Moses answered the people, “Do not be afraid. Stand firm and you will see the deliverance the Lord will bring you today. The Egyptians you see today you will never see again. The Lord will fight for you; you need only to be still.” Exodus 14:13–14
The Israelites stood on the edge of what looked like destruction. The Red Sea was in front of them. Behind them? Pharaoh’s army. They were terrified, questioning everything, even longing to return to slavery in Egypt rather than face the unknown wilderness. But in that moment of desperation, God revealed a deeper truth: freedom often begins with letting something die.
In my own journey this past year and a half, I found myself in a similar wilderness. I made a hard decision to realign my church affiliation, stepping away from what was familiar, predictable, even comfortable in some aspects. Like the Israelites, I didn’t know what was ahead. But I sensed God calling me to something deeper, something freer.
What needed to die?
My own plan. I had carefully built a roadmap for how things “should” go in ministry and life. But God asked me to lay it down, not because He wanted to take something from me, but because He wanted to give me something better – His will, not mine.

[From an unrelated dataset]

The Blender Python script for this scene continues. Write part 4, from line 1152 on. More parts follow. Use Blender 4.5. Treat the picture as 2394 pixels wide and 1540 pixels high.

My fears. Fear of being misunderstood. Fear of losing community. Fear of starting over. These “Egyptian chariots” chased me for a while. But like Moses told the Israelites, I had to learn to be still and trust that God fights for those who follow His lead.
My need for control. In the wilderness, I had no choice but to depend on God. No amount of planning could part the Red Sea. Only trust could.
In letting these things go, letting them “die” in the wilderness, I experienced what the Israelites eventually saw: God is a Promise Keeper. He doesn’t lead us into freedom and then leave us. He leads us through the impossible. Through the wilderness. Through the uncertainty. And into the Promised Land.
I found out last week that I am approved for ordination in Church of God, and we’ll be celebrating that very soon. Today, I stand freer. I feel made new, not because it’s all been easy, but because I know that sometimes, God has to let things die in us so we can truly live in Him. Praise God!